> **Short exercise**: Return, exactly as written, the lines from the one containing "b = BM(); box(b, (-.361, .430, 0), (.204, .440, .905));" through the one containing "left counter edge', 'block')", with both ends included.

> **Data provided**:
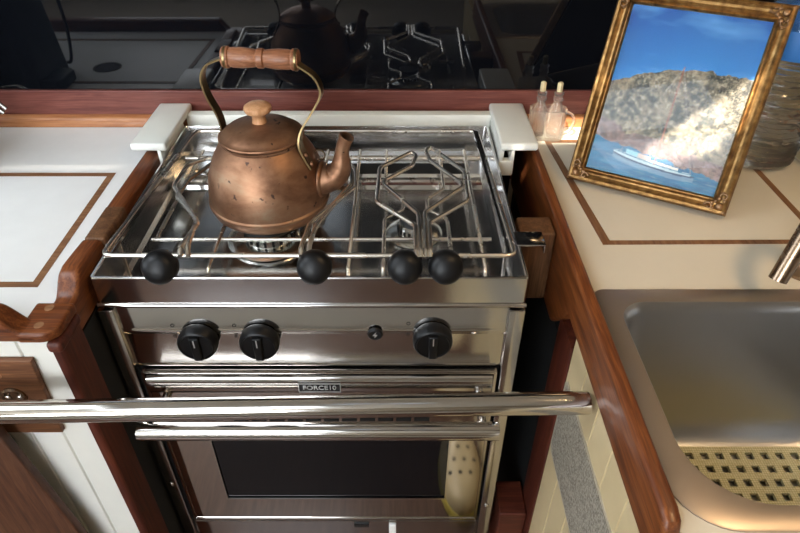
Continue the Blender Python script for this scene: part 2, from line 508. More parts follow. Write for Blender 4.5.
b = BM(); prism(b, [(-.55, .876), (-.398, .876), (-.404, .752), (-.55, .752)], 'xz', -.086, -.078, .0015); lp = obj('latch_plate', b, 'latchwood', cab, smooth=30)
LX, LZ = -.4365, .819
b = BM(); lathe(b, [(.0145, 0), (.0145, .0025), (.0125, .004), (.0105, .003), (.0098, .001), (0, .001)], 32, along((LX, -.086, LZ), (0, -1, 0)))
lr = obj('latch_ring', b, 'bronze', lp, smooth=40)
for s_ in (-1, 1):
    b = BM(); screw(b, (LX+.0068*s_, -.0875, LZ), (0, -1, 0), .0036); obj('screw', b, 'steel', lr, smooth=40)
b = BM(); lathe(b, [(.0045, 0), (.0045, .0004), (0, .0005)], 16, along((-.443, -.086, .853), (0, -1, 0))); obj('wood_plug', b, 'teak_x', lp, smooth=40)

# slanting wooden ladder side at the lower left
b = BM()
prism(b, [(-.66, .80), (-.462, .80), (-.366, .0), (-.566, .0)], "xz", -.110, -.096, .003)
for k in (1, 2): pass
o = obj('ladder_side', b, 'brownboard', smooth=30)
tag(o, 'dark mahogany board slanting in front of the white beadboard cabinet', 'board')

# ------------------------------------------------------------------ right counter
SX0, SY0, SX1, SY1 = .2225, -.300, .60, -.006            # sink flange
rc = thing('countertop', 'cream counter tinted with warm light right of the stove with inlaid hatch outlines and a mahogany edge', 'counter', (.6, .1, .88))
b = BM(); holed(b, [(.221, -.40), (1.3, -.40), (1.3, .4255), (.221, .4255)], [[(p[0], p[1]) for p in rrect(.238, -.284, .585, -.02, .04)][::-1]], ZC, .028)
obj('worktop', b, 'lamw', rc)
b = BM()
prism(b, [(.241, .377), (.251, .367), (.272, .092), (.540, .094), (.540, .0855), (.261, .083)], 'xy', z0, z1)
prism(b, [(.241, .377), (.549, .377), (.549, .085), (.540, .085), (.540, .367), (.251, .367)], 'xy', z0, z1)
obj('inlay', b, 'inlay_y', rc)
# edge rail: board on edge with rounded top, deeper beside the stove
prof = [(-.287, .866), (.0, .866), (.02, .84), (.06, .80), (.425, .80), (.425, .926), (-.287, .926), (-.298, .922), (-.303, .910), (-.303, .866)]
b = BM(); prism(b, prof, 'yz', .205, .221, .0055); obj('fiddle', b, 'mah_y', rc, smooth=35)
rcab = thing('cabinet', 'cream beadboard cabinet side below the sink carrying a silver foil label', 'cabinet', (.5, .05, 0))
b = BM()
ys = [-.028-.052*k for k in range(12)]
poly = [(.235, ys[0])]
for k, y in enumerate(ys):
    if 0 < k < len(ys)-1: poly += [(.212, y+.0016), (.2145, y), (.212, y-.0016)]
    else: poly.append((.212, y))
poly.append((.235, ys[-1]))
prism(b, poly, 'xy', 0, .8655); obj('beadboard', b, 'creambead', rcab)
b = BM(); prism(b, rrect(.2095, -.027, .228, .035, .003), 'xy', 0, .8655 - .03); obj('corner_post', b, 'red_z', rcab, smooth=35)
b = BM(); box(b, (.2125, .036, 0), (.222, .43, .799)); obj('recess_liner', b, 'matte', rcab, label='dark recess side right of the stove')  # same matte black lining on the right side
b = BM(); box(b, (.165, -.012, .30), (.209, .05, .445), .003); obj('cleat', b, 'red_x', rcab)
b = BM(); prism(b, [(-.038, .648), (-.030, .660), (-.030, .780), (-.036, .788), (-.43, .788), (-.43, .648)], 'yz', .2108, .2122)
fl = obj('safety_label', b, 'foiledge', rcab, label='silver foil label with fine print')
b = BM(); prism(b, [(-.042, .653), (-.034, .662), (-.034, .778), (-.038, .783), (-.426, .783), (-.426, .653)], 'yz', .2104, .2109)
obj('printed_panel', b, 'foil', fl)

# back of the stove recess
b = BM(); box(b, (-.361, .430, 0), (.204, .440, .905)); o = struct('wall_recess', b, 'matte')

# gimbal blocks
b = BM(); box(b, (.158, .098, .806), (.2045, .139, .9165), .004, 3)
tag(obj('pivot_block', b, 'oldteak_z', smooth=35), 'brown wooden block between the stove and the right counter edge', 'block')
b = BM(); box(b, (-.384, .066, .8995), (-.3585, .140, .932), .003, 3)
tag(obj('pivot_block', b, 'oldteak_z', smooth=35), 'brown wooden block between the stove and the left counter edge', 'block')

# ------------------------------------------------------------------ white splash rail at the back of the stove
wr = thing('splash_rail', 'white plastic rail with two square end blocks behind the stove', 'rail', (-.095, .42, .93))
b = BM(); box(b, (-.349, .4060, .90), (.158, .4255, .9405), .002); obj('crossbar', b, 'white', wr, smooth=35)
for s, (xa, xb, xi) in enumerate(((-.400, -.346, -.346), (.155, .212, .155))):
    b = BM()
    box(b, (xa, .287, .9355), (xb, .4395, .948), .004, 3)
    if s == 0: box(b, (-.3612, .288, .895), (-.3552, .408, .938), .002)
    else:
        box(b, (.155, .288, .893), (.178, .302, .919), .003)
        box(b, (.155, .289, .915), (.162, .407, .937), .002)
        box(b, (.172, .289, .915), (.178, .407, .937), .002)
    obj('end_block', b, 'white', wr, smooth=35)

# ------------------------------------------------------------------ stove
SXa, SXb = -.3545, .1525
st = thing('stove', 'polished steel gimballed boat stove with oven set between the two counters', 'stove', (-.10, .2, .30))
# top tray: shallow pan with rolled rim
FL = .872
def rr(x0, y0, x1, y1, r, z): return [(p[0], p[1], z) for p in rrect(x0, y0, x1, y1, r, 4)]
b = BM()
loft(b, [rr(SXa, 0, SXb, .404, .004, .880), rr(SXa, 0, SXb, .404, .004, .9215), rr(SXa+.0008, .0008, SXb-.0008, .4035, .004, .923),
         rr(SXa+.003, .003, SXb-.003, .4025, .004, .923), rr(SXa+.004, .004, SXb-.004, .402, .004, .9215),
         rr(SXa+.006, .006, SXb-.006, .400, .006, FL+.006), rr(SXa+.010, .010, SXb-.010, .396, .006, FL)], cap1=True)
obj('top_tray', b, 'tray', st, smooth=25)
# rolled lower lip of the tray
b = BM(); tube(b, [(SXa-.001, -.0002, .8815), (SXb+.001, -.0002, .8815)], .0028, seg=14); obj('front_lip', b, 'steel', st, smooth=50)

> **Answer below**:
b = BM(); box(b, (-.361, .430, 0), (.204, .440, .905)); o = struct('wall_recess', b, 'matte')

# gimbal blocks
b = BM(); box(b, (.158, .098, .806), (.2045, .139, .9165), .004, 3)
tag(obj('pivot_block', b, 'oldteak_z', smooth=35), 'brown wooden block between the stove and the right counter edge', 'block')
b = BM(); box(b, (-.384, .066, .8995), (-.3585, .140, .932), .003, 3)
tag(obj('pivot_block', b, 'oldteak_z', smooth=35), 'brown wooden block between the stove and the left counter edge', 'block')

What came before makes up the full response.